About Nautilus + Gthumb usability in Ubuntu 5.10

David Hart ubuntu at tonix.org
Wed Jan 25 10:29:02 UTC 2006


On Wed, Jan 25, 2006 at 07:58:34PM +1100, Peter Garrett wrote:
> On Wed, 25 Jan 2006 09:25:30 +0100
> Luca Manganelli <luca76 at gmail.com> wrote:
> 
> > The difference is that Gthumb from Applications menu is more complete
> > than that launched from Nautilus: multiple image viewing, more
> > editing, etc.
> > I'm disappointed with this view.
> 
> If I'm not mistaken, what you are seeing when you click an image in
> nautilus is eog (Eye of Gnome) and *not* gthumb.
> 
> You can change this default by right clicking, going to "Properties" at
> the bottom of the right-click menu, then "Open With" - and specify the
> application you want to use to open files of that type. (For example,
> gthumb)

I suspect that the OP has already changed the default viewer to gthumb
as he said that's what opens when he double clicks.

I think that what the OP is referring to is the change in behaviour
that occurred from hoary to breezy.

In hoary, I had gthumb as the default viewer and when you opened an
image from nautilus you were able to browse the rest of the images
in that folder without closing gthumb.  Opening an image in eog
(again from nautilus) would only allow you to view that one image
(the reason I changed the default to gthumb).

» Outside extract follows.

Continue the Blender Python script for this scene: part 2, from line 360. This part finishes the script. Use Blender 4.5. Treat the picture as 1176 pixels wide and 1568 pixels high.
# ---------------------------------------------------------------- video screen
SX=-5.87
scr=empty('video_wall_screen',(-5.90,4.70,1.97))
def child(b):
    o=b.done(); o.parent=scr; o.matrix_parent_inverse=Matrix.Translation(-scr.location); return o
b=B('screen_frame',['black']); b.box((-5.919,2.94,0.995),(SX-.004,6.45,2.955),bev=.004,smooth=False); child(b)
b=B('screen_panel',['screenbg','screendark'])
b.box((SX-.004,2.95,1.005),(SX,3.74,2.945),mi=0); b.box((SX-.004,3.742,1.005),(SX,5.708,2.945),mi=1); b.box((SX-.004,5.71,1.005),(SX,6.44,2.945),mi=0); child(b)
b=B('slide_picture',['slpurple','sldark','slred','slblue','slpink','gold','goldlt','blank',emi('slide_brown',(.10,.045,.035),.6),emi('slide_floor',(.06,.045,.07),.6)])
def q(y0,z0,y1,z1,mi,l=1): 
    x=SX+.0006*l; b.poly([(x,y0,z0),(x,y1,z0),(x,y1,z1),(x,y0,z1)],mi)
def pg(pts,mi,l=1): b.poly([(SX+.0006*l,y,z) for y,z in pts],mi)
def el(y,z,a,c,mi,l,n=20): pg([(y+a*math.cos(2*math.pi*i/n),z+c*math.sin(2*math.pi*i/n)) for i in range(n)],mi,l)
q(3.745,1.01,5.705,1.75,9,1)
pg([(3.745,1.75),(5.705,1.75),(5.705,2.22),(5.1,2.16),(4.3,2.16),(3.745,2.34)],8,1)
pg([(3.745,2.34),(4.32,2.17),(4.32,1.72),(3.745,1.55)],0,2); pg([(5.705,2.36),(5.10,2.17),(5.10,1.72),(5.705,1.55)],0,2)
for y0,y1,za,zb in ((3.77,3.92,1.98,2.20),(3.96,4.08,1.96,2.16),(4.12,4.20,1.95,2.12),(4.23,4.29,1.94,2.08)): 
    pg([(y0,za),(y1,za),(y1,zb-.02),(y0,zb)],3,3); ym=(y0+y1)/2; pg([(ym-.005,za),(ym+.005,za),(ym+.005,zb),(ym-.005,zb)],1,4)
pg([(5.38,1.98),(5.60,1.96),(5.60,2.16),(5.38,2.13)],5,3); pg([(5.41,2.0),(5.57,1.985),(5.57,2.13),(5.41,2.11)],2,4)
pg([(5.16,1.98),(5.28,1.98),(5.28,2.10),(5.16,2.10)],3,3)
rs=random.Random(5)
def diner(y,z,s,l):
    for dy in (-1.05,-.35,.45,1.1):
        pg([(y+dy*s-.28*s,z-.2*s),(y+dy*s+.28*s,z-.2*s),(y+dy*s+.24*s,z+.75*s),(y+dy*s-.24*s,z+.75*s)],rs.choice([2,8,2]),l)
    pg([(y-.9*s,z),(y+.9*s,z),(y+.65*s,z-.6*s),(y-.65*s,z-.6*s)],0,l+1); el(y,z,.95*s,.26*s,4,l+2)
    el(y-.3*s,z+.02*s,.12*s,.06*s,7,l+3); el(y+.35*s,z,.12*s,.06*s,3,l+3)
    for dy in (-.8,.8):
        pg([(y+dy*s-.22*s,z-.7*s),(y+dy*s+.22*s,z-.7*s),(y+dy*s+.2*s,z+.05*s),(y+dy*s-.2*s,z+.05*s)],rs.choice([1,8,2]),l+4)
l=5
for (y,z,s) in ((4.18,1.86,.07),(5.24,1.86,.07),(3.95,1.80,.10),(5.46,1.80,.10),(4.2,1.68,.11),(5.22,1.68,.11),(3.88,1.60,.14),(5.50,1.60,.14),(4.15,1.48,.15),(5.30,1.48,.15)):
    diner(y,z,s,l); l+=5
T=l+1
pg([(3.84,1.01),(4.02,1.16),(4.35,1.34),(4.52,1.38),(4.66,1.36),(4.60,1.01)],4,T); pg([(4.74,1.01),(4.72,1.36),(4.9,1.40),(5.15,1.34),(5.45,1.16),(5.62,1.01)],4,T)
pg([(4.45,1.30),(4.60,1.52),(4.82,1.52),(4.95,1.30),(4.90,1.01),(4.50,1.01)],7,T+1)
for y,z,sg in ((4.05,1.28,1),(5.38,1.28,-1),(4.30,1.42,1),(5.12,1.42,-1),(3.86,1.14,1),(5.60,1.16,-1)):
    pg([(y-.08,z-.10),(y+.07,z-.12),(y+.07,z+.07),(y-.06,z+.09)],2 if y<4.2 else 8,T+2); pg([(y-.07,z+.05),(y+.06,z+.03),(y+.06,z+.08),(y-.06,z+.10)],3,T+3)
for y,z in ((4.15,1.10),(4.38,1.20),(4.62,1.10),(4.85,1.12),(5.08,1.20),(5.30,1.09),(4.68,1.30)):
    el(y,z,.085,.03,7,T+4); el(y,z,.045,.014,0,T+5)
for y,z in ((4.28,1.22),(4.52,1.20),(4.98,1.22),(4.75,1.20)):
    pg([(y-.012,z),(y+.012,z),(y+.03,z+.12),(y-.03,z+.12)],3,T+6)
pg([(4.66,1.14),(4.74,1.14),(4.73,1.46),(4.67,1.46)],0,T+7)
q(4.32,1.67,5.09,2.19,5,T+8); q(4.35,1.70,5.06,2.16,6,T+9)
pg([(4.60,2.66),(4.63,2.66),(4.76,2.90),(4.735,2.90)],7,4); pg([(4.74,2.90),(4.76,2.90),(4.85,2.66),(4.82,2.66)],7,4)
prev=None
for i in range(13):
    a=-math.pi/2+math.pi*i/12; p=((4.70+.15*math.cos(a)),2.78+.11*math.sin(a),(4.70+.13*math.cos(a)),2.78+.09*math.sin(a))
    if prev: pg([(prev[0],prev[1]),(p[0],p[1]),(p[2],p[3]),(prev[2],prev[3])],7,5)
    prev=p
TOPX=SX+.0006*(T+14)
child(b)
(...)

In breezy this has reversed.  Eog now has file browsing and in gthumb
it has been disabled (again I'm talking about when they are launched
from nautilus).

I've since swapped back to eog as the default as it opens noticeably
quicker than gthumb.

To the OP, this change in behaviour seems to be with with gthumb not
nautilus/gnome.  If you open a single file from a terminal "gthumb
/path/to/a/picture.jpg"  browsing is disabled but still enabled if
you point it at a directory.

I couldn't be bothered to go through the thousands of lines of the
gthumb changelog to see who changed the behaviour.